Data from Bloomberg shows the cedi has weakened by 13% so far this quarter, marking the largest decline among major currencies worldwide. This drop erases part of the 50% gain the cedi enjoyed in the first half of the year, fueled largely by soaring gold prices, positioning it as the world’s best-performing currency through June.

Analysts point to the Bank of Ghana’s limited ability to meet the surge in dollar demand as a key factor behind the decline. Hamza Adam, head of market-risk management at UMB Bank Ltd., said last week that banks seeking dollars on behalf of clients received only about half of their requests, although efforts are underway to meet full demand.

By early Thursday, the cedi traded slightly weaker at 11.9507 per dollar. Despite the recent drop, the currency still posted a 23% gain year-to-date.
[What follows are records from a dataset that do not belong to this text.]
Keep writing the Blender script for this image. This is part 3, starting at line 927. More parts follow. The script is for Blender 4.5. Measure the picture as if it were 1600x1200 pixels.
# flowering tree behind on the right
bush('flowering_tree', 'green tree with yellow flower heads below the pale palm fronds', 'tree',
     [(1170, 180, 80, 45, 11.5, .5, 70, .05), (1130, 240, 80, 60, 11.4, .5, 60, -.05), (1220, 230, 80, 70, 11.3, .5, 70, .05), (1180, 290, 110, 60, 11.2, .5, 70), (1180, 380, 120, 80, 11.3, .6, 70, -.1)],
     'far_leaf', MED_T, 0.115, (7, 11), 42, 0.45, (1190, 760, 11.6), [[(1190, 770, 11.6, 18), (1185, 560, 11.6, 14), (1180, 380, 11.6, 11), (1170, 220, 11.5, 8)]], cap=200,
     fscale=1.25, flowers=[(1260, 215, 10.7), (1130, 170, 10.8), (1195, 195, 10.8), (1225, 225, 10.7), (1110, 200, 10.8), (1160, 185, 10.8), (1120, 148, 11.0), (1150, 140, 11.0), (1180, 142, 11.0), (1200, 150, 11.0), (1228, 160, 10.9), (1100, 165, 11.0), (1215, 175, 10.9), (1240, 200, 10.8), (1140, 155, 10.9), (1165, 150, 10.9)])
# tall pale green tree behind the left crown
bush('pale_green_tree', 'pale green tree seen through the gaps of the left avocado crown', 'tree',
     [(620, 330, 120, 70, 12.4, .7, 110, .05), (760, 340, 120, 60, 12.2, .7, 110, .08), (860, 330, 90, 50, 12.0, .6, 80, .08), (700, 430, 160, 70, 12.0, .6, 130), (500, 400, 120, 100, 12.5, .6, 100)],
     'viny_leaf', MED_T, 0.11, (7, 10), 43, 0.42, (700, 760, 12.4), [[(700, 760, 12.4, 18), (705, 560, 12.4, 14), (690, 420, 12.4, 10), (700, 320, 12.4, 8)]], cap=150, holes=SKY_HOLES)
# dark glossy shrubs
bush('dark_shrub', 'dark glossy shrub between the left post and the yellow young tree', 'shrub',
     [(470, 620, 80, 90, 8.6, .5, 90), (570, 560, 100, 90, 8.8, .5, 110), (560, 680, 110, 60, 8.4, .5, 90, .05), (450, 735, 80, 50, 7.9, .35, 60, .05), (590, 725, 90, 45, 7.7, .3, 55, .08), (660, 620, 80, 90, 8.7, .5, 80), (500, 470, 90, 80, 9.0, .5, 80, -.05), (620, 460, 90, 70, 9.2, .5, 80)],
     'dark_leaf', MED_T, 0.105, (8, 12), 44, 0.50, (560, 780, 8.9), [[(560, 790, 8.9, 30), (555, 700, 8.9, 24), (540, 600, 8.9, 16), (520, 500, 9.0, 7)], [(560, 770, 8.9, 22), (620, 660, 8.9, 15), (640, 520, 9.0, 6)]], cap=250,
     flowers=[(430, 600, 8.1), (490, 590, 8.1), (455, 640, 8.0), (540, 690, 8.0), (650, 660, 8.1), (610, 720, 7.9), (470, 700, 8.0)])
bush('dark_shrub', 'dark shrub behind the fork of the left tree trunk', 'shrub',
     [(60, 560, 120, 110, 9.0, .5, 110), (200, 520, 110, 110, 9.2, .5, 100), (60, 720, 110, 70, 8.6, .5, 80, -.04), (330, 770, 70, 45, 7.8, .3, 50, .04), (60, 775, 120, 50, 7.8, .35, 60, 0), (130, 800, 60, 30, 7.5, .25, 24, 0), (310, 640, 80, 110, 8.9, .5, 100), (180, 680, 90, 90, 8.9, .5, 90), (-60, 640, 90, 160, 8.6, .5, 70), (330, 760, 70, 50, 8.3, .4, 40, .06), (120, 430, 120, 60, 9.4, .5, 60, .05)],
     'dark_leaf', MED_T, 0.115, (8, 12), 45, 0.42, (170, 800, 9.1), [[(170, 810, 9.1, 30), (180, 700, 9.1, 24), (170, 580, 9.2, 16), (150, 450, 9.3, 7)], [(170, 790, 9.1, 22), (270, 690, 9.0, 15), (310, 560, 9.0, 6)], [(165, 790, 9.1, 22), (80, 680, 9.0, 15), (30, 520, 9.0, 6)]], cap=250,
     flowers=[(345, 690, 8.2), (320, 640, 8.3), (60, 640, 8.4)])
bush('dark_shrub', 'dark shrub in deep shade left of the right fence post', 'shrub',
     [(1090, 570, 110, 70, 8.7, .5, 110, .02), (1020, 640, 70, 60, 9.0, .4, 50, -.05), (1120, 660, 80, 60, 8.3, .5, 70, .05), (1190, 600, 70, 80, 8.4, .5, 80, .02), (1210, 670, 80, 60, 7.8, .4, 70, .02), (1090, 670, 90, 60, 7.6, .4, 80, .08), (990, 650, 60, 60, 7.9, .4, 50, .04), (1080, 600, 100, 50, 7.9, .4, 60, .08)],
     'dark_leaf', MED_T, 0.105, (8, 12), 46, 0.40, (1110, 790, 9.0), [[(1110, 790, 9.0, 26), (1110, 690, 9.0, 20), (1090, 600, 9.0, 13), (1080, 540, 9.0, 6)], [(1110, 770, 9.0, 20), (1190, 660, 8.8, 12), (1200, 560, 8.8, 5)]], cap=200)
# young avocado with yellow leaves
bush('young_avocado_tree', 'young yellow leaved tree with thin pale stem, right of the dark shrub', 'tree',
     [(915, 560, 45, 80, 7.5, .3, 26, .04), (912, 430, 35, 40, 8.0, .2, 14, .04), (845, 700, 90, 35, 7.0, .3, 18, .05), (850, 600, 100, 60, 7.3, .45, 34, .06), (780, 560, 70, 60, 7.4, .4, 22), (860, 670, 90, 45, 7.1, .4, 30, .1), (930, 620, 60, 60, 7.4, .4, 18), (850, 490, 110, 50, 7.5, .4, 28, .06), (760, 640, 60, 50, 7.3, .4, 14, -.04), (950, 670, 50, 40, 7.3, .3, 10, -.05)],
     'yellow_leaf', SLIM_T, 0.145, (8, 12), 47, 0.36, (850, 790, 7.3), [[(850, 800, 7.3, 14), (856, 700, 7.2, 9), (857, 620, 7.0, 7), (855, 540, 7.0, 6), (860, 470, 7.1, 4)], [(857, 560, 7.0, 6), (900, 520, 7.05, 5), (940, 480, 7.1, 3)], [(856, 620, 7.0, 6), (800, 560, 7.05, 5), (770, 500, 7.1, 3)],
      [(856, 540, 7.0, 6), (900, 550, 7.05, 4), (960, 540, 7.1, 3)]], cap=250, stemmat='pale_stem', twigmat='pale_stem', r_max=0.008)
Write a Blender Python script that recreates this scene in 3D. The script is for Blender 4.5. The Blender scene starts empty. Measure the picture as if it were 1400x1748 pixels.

Ghana’s import-driven economy, which relies on products ranging from food to machinery, typically experiences a surge in foreign exchange demand as businesses prepare for the Christmas season.

The Bank of Ghana, while maintaining a three-year high in gross international reserves of $11.1 billion by June, stressed that its role is to keep currency fluctuations orderly. “The cedi should be stable within a reasonable range,” the central bank said, adding that market movements should reflect fundamentals without undermining confidence in the broader economy.